Duas ações se destacam: A Missão Francesa, em 1816, e O Casamento de D. Pedro I com a Arquiduquesa da Áustria Leopoldina, em 1817. Elas foram muito importantes para o desenvolvimento do Brasil. Muito mais do que se imaginava na época.

Missão Francesa foi um termo criado muito depois do fato ter ocorrido. Foi uma forma de embalar um projeto que nasceu de uma oportunidade. Quando Napoleão perdeu a batalha de Waterloo, foi tirado do poder e aprisionado na ilha de Santa Helena, no meio do Atlântico Sul. Um dos locais mais distante de qualquer outro ponto habitado. Só sai de lá em 1821, morto. Bem na época do retorno de Dom João VI a Portugal.

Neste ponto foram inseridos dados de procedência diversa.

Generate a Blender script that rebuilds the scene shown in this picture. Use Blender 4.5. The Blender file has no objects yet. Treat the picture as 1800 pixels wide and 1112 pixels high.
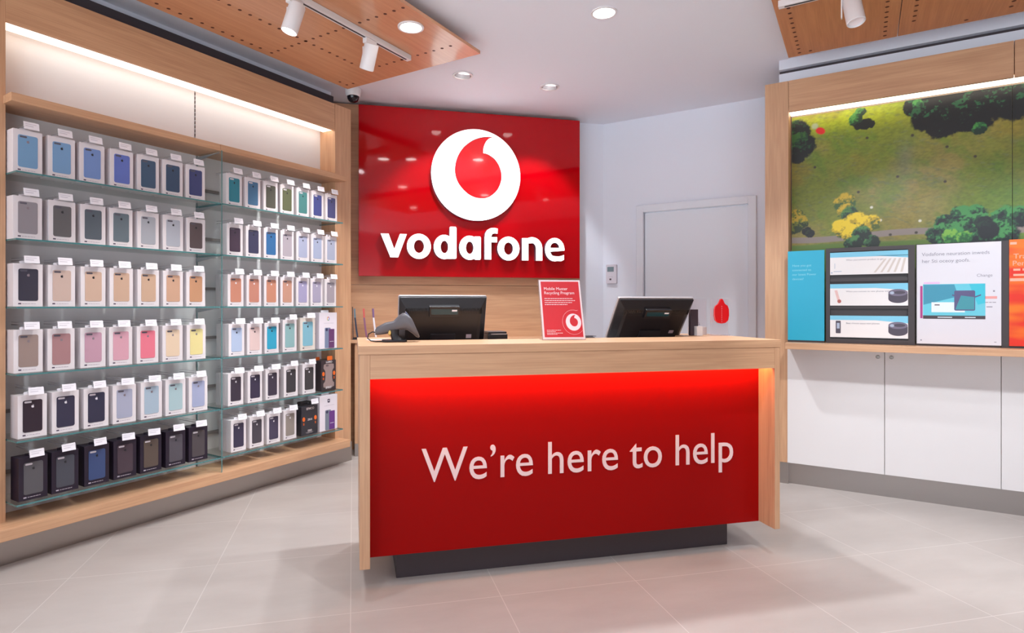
import bpy, bmesh, math, random
import numpy as np
from math import pi, sin, cos, radians
from mathutils import Matrix, Vector
from mathutils.geometry import tessellate_polygon
random.seed(4)
sc = bpy.context.scene
COL = sc.collection

# ------------------------------------------------------------------ camera, world, exposure
cam = bpy.data.cameras.new('camera'); camo = bpy.data.objects.new('camera', cam); COL.objects.link(camo)
camo.location = (0, 0, 1.23); camo.rotation_euler = (pi/2, 0, radians(31.857))
cam.sensor_width = 36; cam.lens = 20.92; cam.shift_x = .01944; cam.shift_y = -.01056
cam.clip_start = .02; sc.camera = camo
w = bpy.data.worlds.new('world'); sc.world = w; w.use_nodes = True
# added fill through the unseen front: brighter below the horizon, for the ceiling
_N, _L = w.node_tree.nodes, w.node_tree.links
_tc = _N.new('ShaderNodeTexCoord'); _sx = _N.new('ShaderNodeSeparateXYZ'); _cr = _N.new('ShaderNodeValToRGB'); _mr = _N.new('ShaderNodeMapRange')
_L.new(_tc.outputs['Generated'], _sx.inputs[0]); _mr.inputs[1].default_value = -.5; _mr.inputs[2].default_value = .5
_L.new(_sx.outputs[2], _mr.inputs[0]); _L.new(_mr.outputs[0], _cr.inputs[0]); _L.new(_cr.outputs[0], _N['Background'].inputs[0])
_cr.color_ramp.elements[0].position = .40; _cr.color_ramp.elements[0].color = (.88, .94, 1, 1)
_cr.color_ramp.elements[1].position = .60; _cr.color_ramp.elements[1].color = (.12, .13, .16, 1)
_N['Background'].inputs[1].default_value = 3.0
sc.view_settings.view_transform = 'Standard'; sc.view_settings.look = 'None'
sc.view_settings.gamma = 1; sc.view_settings.use_curve_mapping = False
sc.view_settings.exposure = 0.43
DOWN_W = 46        # watts of an ordinary downlight
SIGN_W = 46        # gimbal spots on the sign wall
TRACK_W = 45       # track heads
LED = 2.0          # strip emission

# ------------------------------------------------------------------ materials
def lin(c):
    if isinstance(c, str): c = tuple(int(c[i:i+2], 16)/255 for i in (0, 2, 4))
    return tuple(x/12.92 if x <= .04045 else ((x+.055)/1.055)**2.4 for x in c) + (1,)
MC = {}
def mat(col, rough=.5, metal=0, spec=.5, emit=0, coat=0, name=None):
    key = (col, rough, metal, spec, emit, coat)
    if key in MC: return MC[key]
    m = bpy.data.materials.new(name or 'paint_%s' % str(col)); m.use_nodes = True
    b = m.node_tree.nodes['Principled BSDF']
    b.inputs['Base Color'].default_value = lin(col); b.inputs['Roughness'].default_value = rough
    b.inputs['Metallic'].default_value = metal; b.inputs['Specular IOR Level'].default_value = spec
    b.inputs['Coat Weight'].default_value = coat; b.inputs['Coat Roughness'].default_value = .04
    if emit:
        b.inputs['Emission Color'].default_value = lin(col); b.inputs['Emission Strength'].default_value = emit
    MC[key] = m; return m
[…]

Na França, com a queda de Napoleão, assume o poder Luís XVIII, irmão de Luís XVI, que tinha sido guilhotinado, pela Revolução Francesa. Esse período foi chamado Restauração. Tudo que lembrasse a Revolução foi banido. Os artistas que tinham trabalhado para Napoleão, quase todos, ficaram sem emprego na França. O Embaixador do Brasil na França, o conde de Marialva, foi sondado sobre a possibilidade do Brasil dar emprego para esses artistas. A ideia foi levada para o ministro de Dom João VI, conde da Barca, que gostou da ideia. Da ideia à realidade foi uma odisseia.

Quem organizou os franceses, para virem para o Brasil, foi Joachim Lebreton, que tinha sido diretor do Louvre. Mais de 30 artistas, com diversas habilidades, vieram. Pois as condições estavam muito difíceis para eles na França. O que os atraia era a oportunidade de trabalhar na construção de um cultura artística no Brasil. Vieram muito entusiasmo. No entanto, encontraram no Brasil uma forte oposição.

Havia uma grande defasagem entre a cultura francesa e a brasileira na época. Os brasileiros viviam ainda um barroco tardio. O barroco se caracteriza por um exagero formas, está contido dentro da contrarreforma. Ou seja, à Igreja Católica. O financiador das obras de arte era a Igreja Católica. A maioria das obras eram para embelezar as igrejas e capelas. De uma certa forma, todas as construções, da época, recebem essa influência do exagero das formas.

No Brasil, o barroco toma formas locais. A maior expressão foi Aleijadinho, com os 12 apóstolos. Obra-prima feita para o pátio da igreja de Congonhas do Campo, em Minas Gerais. As obras foram executadas entre 1794 e 1804. Ou seja, um pouco antes da chegada da família real ao Brasil.

Os artistas portugueses, que vieram com Dom João VI, já tinham sofrido a influência do Classicismo. No Período do Marques de Pombal, 1755-1777, Portugal passou por um período de intensa reconstrução. Em função de um terremoto, seguido de um maremoto e, finalmente, um grande incêndio que devastou mais da metade de Lisboa em 1º de novembro de 1755. Com a saída de Pombal do poder, em 1777, Portugal passou por um momento de retrocesso, a Viradeira.

Os artistas franceses tinha vivido um período de muitas e grandes obras na época de Napoleão no poder, 1799-1815. Vinham para o Brasil com a experiência de fazerem grandes obras. Estavam imbuídos com a ideia de construírem uma escola de belas artes nos trópicos. Sabiam que encontrariam dificuldades, mas não tinham ideia do tamanho dessas dificuldades.

Essas três correntes de pensamento entraram em choque e produziram uma construção que vai produzir grandes resultados 100 anos mais tarde, com a Escola de Belas Artes do Rio de Janeiro e uma cultura original. Até hoje os artistas europeus ficam chocados com a criatividade do barroco mineiro. Os músicos europeus se surpreendem com a riqueza da nossa música popular. Tudo começou com o caldeirão de criatividade que se formou no período de Dom João VI.

Os artistas francesas estavam vivendo o Classicismo. Uma volta às obras clássicas romanas e gregas sobreviventes na Europa. Todas as obras foram profundamente estudas e copiadas. Uma forte inspiração ainda do Renascimento, principalmente o italiano.

Os artistas portugueses, que na época viviam no Brasil, reagiram muito à chegada dos artistas franceses. Se sentiram ameaçados. Não estavam à altura dos artistas franceses. Estavam com muito medo de perderem os seus empregos na corte. Depois de muitas marchas e contramarchas a Escola de Belas Artes saiu do papel, com um currículo muito ousado muito à frente do seu tempo. Uma nova revolução estava começando nos trópicos.